--- SUPPLIED MATERIAL ---
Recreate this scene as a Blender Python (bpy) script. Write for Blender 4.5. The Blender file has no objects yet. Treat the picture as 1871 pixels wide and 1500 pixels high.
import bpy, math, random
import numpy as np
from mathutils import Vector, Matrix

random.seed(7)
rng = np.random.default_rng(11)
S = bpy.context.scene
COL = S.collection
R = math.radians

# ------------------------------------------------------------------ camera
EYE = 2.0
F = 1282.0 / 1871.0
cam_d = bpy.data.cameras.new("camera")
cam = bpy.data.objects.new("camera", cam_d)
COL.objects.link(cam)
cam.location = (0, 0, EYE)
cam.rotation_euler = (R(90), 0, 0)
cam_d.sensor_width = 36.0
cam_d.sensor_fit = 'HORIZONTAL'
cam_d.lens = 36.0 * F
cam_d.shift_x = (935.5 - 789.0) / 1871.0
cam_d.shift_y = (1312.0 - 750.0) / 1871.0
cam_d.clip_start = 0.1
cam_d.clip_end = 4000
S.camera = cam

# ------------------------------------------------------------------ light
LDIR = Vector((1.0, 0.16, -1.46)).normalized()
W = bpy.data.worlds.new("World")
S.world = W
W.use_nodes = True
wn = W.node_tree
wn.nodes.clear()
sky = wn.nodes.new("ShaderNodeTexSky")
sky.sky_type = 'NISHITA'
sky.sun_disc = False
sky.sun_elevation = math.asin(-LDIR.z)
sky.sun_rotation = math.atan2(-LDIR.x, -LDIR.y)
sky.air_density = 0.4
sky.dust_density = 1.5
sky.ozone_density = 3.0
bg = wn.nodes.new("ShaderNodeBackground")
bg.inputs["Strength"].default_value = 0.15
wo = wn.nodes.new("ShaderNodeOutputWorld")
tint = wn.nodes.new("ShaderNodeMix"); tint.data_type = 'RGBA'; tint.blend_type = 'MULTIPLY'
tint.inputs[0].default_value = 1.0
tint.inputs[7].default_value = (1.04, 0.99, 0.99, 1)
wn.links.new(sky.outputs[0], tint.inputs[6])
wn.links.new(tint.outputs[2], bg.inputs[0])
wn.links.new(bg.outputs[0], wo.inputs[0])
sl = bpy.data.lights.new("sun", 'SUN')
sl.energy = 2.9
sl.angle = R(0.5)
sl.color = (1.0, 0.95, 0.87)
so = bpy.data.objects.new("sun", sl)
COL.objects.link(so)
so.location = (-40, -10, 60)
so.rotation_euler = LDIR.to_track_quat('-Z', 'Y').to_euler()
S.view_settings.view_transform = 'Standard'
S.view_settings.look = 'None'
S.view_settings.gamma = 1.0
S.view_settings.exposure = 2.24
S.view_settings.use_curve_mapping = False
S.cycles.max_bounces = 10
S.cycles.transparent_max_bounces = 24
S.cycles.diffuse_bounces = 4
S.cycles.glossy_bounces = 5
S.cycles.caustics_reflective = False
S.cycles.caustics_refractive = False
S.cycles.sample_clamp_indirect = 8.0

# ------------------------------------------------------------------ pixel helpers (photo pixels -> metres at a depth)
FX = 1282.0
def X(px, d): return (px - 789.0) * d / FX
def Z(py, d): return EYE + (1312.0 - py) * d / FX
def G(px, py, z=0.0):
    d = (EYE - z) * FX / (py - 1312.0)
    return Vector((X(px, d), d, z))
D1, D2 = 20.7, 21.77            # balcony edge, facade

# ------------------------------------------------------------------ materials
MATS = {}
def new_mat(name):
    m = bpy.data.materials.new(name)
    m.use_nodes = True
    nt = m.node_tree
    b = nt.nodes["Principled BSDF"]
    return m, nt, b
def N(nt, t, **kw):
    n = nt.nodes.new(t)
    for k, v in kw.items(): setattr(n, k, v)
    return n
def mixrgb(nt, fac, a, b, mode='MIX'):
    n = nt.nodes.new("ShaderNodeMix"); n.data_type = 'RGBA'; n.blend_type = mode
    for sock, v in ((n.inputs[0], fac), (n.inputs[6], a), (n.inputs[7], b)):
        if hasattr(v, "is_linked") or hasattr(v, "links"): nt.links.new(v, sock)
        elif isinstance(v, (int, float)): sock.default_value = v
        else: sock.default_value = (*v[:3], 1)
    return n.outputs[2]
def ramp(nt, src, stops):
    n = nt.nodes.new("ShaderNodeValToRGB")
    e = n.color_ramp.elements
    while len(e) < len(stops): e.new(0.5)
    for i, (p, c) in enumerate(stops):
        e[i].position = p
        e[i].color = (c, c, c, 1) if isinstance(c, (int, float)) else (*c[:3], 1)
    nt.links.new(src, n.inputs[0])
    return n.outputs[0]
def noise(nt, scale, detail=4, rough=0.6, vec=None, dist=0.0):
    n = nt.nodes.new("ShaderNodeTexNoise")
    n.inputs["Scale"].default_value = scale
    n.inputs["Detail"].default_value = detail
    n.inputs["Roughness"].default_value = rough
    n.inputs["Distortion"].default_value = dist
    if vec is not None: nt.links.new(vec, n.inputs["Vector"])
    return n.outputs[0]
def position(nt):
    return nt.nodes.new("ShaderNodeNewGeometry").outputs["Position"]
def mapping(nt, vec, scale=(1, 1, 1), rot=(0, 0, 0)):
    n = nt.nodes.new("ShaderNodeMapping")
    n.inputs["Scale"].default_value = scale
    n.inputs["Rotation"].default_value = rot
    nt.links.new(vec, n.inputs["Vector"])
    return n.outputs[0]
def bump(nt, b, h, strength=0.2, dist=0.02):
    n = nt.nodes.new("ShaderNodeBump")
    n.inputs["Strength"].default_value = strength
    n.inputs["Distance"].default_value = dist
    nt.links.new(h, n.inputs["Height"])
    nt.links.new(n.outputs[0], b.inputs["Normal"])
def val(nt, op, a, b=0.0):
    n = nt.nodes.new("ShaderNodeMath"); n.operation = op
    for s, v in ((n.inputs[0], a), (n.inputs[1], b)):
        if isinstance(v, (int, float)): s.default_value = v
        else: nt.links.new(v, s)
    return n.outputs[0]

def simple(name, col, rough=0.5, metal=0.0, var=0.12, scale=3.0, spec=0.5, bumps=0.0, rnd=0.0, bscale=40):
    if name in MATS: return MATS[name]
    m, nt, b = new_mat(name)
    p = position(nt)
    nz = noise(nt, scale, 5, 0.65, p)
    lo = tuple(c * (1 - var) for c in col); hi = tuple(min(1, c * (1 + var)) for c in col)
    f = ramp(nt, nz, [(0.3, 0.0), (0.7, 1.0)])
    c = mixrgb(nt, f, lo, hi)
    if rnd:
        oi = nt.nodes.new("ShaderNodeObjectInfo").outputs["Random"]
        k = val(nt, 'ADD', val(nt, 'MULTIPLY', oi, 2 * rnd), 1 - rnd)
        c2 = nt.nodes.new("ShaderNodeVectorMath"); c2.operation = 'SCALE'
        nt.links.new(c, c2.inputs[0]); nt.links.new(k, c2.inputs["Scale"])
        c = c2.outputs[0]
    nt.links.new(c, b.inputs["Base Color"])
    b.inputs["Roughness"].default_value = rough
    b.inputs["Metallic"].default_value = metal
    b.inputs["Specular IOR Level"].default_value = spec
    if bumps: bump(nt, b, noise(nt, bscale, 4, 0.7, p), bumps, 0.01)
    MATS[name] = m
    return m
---
Every line above should be written out again exactly as it stands.

Recreate this scene as a Blender Python (bpy) script. Write for Blender 4.5. The Blender file has no objects yet. Treat the picture as 1871 pixels wide and 1500 pixels high.
import bpy, math, random
import numpy as np
from mathutils import Vector, Matrix

random.seed(7)
rng = np.random.default_rng(11)
S = bpy.context.scene
COL = S.collection
R = math.radians

# ------------------------------------------------------------------ camera
EYE = 2.0
F = 1282.0 / 1871.0
cam_d = bpy.data.cameras.new("camera")
cam = bpy.data.objects.new("camera", cam_d)
COL.objects.link(cam)
cam.location = (0, 0, EYE)
cam.rotation_euler = (R(90), 0, 0)
cam_d.sensor_width = 36.0
cam_d.sensor_fit = 'HORIZONTAL'
cam_d.lens = 36.0 * F
cam_d.shift_x = (935.5 - 789.0) / 1871.0
cam_d.shift_y = (1312.0 - 750.0) / 1871.0
cam_d.clip_start = 0.1
cam_d.clip_end = 4000
S.camera = cam

# ------------------------------------------------------------------ light
LDIR = Vector((1.0, 0.16, -1.46)).normalized()
W = bpy.data.worlds.new("World")
S.world = W
W.use_nodes = True
wn = W.node_tree
wn.nodes.clear()
sky = wn.nodes.new("ShaderNodeTexSky")
sky.sky_type = 'NISHITA'
sky.sun_disc = False
sky.sun_elevation = math.asin(-LDIR.z)
sky.sun_rotation = math.atan2(-LDIR.x, -LDIR.y)
sky.air_density = 0.4
sky.dust_density = 1.5
sky.ozone_density = 3.0
bg = wn.nodes.new("ShaderNodeBackground")
bg.inputs["Strength"].default_value = 0.15
wo = wn.nodes.new("ShaderNodeOutputWorld")
tint = wn.nodes.new("ShaderNodeMix"); tint.data_type = 'RGBA'; tint.blend_type = 'MULTIPLY'
tint.inputs[0].default_value = 1.0
tint.inputs[7].default_value = (1.04, 0.99, 0.99, 1)
wn.links.new(sky.outputs[0], tint.inputs[6])
wn.links.new(tint.outputs[2], bg.inputs[0])
wn.links.new(bg.outputs[0], wo.inputs[0])
sl = bpy.data.lights.new("sun", 'SUN')
sl.energy = 2.9
sl.angle = R(0.5)
sl.color = (1.0, 0.95, 0.87)
so = bpy.data.objects.new("sun", sl)
COL.objects.link(so)
so.location = (-40, -10, 60)
so.rotation_euler = LDIR.to_track_quat('-Z', 'Y').to_euler()
S.view_settings.view_transform = 'Standard'
S.view_settings.look = 'None'
S.view_settings.gamma = 1.0
S.view_settings.exposure = 2.24
S.view_settings.use_curve_mapping = False
S.cycles.max_bounces = 10
S.cycles.transparent_max_bounces = 24
S.cycles.diffuse_bounces = 4
S.cycles.glossy_bounces = 5
S.cycles.caustics_reflective = False
S.cycles.caustics_refractive = False
S.cycles.sample_clamp_indirect = 8.0

# ------------------------------------------------------------------ pixel helpers (photo pixels -> metres at a depth)
FX = 1282.0
def X(px, d): return (px - 789.0) * d / FX
def Z(py, d): return EYE + (1312.0 - py) * d / FX
def G(px, py, z=0.0):
    d = (EYE - z) * FX / (py - 1312.0)
    return Vector((X(px, d), d, z))
D1, D2 = 20.7, 21.77            # balcony edge, facade

# ------------------------------------------------------------------ materials
MATS = {}
def new_mat(name):
    m = bpy.data.materials.new(name)
    m.use_nodes = True
    nt = m.node_tree
    b = nt.nodes["Principled BSDF"]
    return m, nt, b
def N(nt, t, **kw):
    n = nt.nodes.new(t)
    for k, v in kw.items(): setattr(n, k, v)
    return n
def mixrgb(nt, fac, a, b, mode='MIX'):
    n = nt.nodes.new("ShaderNodeMix"); n.data_type = 'RGBA'; n.blend_type = mode
    for sock, v in ((n.inputs[0], fac), (n.inputs[6], a), (n.inputs[7], b)):
        if hasattr(v, "is_linked") or hasattr(v, "links"): nt.links.new(v, sock)
        elif isinstance(v, (int, float)): sock.default_value = v
        else: sock.default_value = (*v[:3], 1)
    return n.outputs[2]
def ramp(nt, src, stops):
    n = nt.nodes.new("ShaderNodeValToRGB")
    e = n.color_ramp.elements
    while len(e) < len(stops): e.new(0.5)
    for i, (p, c) in enumerate(stops):
        e[i].position = p
        e[i].color = (c, c, c, 1) if isinstance(c, (int, float)) else (*c[:3], 1)
    nt.links.new(src, n.inputs[0])
    return n.outputs[0]
def noise(nt, scale, detail=4, rough=0.6, vec=None, dist=0.0):
    n = nt.nodes.new("ShaderNodeTexNoise")
    n.inputs["Scale"].default_value = scale
    n.inputs["Detail"].default_value = detail
    n.inputs["Roughness"].default_value = rough
    n.inputs["Distortion"].default_value = dist
    if vec is not None: nt.links.new(vec, n.inputs["Vector"])
    return n.outputs[0]
def position(nt):
    return nt.nodes.new("ShaderNodeNewGeometry").outputs["Position"]
def mapping(nt, vec, scale=(1, 1, 1), rot=(0, 0, 0)):
    n = nt.nodes.new("ShaderNodeMapping")
    n.inputs["Scale"].default_value = scale
    n.inputs["Rotation"].default_value = rot
    nt.links.new(vec, n.inputs["Vector"])
    return n.outputs[0]
def bump(nt, b, h, strength=0.2, dist=0.02):
    n = nt.nodes.new("ShaderNodeBump")
    n.inputs["Strength"].default_value = strength
    n.inputs["Distance"].default_value = dist
    nt.links.new(h, n.inputs["Height"])
    nt.links.new(n.outputs[0], b.inputs["Normal"])
def val(nt, op, a, b=0.0):
    n = nt.nodes.new("ShaderNodeMath"); n.operation = op
    for s, v in ((n.inputs[0], a), (n.inputs[1], b)):
        if isinstance(v, (int, float)): s.default_value = v
        else: nt.links.new(v, s)
    return n.outputs[0]

def simple(name, col, rough=0.5, metal=0.0, var=0.12, scale=3.0, spec=0.5, bumps=0.0, rnd=0.0, bscale=40):
    if name in MATS: return MATS[name]
    m, nt, b = new_mat(name)
    p = position(nt)
    nz = noise(nt, scale, 5, 0.65, p)
    lo = tuple(c * (1 - var) for c in col); hi = tuple(min(1, c * (1 + var)) for c in col)
    f = ramp(nt, nz, [(0.3, 0.0), (0.7, 1.0)])
    c = mixrgb(nt, f, lo, hi)
    if rnd:
        oi = nt.nodes.new("ShaderNodeObjectInfo").outputs["Random"]
        k = val(nt, 'ADD', val(nt, 'MULTIPLY', oi, 2 * rnd), 1 - rnd)
        c2 = nt.nodes.new("ShaderNodeVectorMath"); c2.operation = 'SCALE'
        nt.links.new(c, c2.inputs[0]); nt.links.new(k, c2.inputs["Scale"])
        c = c2.outputs[0]
    nt.links.new(c, b.inputs["Base Color"])
    b.inputs["Roughness"].default_value = rough
    b.inputs["Metallic"].default_value = metal
    b.inputs["Specular IOR Level"].default_value = spec
    if bumps: bump(nt, b, noise(nt, bscale, 4, 0.7, p), bumps, 0.01)
    MATS[name] = m
    return m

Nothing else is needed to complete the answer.